Very little is known about Ada Clifton’s early life before she came to the stage in New York. Ireland places Ada Clifton’s debut on the New York stage in 1855 and labels her as a pupil of Mrs. Maeder (642). We do know that Clifton eventually performed with Laura Keene's company, and alongside Edwin Booth and John Brougham after joining with the company at Burton’s theatre on Broadway (Wingate 213). Clifton did star as Ophelia opposite Edwin Booth in Hamlet and also appeared in the title role of Aladdin beginning July 23, 1860 (Odell Vol.7). Despite her leading roles, Clifton was rather known for being a successful character actress, never ascending to stardom. Clifton is also mentioned often in the column, “Dramatic Feuilleton.” After divorcing her husband in 1867, she remarried the violinist Edward Mollenhauer and retired from acting (“Ada Clifton”). Apparently, Clifton left the New York stage but is said to have returned for the 1869-70 season as Ada Clifton Mollenhauer. Odell simply reports her "missing" for a long time, but does not give a reason for her absence (Odell Vol. 8). In 1879 she unsuccessfully attempted suicide, and lived until 1891 (“Ada Clifton”).

While not much is known about the particulars of her life, Ada Clifton does seem to have made some appearances at Pfaff’s.
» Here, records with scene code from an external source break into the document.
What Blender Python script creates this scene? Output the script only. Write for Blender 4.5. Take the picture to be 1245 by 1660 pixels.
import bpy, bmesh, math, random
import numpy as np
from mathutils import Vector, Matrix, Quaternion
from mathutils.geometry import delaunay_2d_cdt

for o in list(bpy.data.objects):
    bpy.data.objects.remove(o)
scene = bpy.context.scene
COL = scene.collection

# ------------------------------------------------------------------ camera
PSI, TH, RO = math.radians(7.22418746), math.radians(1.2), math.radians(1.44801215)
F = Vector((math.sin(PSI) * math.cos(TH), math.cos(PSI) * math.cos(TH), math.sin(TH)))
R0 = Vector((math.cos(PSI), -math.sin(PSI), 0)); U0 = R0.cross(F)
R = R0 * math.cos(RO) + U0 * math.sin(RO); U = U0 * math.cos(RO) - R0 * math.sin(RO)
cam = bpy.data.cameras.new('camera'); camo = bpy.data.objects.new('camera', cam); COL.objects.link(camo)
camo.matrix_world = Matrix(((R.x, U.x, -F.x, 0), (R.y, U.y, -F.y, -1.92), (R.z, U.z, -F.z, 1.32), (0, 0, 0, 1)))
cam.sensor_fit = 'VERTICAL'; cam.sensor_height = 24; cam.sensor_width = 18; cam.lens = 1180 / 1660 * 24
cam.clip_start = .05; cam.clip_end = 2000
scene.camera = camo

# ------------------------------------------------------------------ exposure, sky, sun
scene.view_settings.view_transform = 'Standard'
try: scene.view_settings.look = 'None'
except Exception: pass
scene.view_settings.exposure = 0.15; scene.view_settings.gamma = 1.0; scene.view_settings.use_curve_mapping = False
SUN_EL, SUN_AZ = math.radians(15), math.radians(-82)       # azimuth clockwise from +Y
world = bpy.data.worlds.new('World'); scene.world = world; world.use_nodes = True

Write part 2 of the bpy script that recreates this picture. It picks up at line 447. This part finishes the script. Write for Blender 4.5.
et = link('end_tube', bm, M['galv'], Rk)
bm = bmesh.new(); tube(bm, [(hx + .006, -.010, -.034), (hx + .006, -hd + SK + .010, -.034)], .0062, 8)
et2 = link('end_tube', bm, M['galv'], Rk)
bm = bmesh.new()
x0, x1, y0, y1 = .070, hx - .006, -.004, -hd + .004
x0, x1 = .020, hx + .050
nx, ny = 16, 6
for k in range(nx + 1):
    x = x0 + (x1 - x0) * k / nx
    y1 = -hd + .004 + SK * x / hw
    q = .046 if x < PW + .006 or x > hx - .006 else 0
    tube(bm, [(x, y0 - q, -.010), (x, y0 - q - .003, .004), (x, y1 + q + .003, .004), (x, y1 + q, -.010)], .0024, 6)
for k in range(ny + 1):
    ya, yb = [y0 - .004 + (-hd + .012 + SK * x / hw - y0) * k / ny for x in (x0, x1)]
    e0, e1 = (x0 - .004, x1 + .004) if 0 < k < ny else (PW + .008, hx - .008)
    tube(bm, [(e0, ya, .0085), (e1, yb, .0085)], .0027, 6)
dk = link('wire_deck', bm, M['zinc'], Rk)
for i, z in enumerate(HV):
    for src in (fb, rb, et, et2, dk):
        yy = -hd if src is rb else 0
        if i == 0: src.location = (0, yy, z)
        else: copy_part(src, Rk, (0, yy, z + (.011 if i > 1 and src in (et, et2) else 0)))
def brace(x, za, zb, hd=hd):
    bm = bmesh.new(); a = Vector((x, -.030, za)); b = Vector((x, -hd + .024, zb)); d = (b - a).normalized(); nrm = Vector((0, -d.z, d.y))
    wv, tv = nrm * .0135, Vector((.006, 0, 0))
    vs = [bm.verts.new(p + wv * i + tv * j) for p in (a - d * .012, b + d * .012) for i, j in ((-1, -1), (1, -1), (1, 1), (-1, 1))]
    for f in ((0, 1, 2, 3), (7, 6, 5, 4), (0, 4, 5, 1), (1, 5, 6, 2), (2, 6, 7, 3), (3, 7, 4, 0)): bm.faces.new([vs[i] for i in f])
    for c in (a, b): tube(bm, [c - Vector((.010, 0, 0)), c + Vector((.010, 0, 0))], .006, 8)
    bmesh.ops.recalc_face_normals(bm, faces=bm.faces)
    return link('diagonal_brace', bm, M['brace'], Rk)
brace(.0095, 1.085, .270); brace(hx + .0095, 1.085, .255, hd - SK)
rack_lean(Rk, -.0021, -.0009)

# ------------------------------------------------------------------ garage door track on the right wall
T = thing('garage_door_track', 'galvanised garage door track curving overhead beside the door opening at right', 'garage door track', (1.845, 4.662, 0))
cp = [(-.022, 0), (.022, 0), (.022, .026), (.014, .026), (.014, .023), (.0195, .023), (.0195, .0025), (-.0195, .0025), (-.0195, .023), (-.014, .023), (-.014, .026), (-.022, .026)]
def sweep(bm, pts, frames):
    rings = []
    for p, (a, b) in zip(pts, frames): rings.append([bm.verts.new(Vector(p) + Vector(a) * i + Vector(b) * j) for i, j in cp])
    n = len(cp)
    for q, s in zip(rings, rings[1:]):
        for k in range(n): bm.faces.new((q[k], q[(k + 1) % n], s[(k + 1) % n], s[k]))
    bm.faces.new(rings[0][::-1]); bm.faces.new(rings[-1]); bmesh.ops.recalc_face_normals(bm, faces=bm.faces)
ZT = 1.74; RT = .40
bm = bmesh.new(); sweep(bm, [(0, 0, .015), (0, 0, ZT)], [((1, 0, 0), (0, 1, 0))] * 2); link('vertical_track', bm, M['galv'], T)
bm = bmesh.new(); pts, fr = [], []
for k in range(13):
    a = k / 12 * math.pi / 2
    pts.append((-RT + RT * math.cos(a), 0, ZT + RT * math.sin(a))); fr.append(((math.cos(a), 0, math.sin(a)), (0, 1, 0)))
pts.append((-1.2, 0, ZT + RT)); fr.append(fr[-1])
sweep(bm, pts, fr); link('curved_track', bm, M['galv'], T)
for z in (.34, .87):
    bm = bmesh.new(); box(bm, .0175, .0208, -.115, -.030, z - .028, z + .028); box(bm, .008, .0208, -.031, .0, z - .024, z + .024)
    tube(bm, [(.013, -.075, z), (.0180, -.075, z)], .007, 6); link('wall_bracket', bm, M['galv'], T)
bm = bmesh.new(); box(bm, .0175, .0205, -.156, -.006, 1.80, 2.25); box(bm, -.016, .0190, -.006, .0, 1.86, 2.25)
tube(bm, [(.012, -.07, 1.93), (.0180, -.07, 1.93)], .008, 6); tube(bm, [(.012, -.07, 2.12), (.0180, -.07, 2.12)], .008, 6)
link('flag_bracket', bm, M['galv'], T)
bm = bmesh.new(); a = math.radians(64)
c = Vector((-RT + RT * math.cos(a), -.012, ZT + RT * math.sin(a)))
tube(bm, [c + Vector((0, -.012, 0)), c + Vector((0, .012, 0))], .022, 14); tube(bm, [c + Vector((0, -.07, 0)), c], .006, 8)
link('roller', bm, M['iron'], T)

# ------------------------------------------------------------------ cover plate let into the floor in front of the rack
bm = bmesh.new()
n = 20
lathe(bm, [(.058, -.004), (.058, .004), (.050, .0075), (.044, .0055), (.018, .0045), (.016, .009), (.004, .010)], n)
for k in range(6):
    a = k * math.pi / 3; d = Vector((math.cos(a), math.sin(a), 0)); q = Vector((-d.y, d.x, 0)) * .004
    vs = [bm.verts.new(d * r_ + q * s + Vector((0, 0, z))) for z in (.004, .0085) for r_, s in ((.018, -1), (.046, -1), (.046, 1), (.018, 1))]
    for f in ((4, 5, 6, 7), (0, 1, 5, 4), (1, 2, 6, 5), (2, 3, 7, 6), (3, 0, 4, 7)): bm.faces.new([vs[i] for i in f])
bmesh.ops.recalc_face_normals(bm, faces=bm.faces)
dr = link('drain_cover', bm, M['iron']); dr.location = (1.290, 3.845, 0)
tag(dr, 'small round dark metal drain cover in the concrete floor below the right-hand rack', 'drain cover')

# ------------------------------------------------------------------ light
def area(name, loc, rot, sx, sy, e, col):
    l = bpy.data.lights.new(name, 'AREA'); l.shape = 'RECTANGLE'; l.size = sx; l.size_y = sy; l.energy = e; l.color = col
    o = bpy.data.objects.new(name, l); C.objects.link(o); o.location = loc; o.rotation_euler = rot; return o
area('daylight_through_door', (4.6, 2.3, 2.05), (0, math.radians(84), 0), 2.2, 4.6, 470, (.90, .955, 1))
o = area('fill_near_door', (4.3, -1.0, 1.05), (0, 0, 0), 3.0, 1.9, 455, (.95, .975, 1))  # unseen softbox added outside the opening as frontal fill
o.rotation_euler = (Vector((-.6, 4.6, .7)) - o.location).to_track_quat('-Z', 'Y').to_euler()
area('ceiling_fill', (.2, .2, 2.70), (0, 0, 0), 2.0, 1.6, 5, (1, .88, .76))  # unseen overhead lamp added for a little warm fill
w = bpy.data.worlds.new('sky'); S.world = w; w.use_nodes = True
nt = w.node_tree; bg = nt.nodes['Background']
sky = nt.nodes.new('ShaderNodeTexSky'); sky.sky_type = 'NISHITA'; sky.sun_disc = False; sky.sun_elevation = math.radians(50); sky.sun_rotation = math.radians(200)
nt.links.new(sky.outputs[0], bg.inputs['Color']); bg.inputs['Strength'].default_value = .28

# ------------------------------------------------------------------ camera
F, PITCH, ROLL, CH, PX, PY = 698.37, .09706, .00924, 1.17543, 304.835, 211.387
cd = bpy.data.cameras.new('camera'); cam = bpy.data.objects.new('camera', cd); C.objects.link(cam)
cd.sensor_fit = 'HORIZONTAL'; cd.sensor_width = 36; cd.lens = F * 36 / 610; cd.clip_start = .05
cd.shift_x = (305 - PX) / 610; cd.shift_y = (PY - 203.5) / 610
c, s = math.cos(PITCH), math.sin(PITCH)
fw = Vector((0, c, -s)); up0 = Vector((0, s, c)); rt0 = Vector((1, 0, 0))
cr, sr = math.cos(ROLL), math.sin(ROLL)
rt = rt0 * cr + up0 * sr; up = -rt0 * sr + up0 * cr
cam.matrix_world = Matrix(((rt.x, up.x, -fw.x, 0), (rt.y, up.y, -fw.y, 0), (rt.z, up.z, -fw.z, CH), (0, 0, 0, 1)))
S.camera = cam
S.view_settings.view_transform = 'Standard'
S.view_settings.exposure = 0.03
Justin Martin, names her as one of the actors who “was an occasional visitor to Pfaff’s” (73). Christine Stansell describes an occasion when Clifton was present at Pfaff's "with a journalist beau." The actress is also mentioned as one of "the handful of women artists [who] figure in the accounts of New York Bohemia" (Stansell 111). Thomas Butler Gunn describes a quarrel between Fanny Browne and Adolphus Davenport which seems to have involved Clifton: "There has been a furious row between the actor and his ex-mistress, in consequence of the former's infidelity with another actress, Ada Clifton, as she calls herself. Fanny caught Davenport kissing t'other strumpet, pitched into him, tore his clothes to rags and received a black eye. Cahill says she is constitutionally a wanton, and proposes to avail himself of that idiosyncacy [sic]. He visits her" (18.245).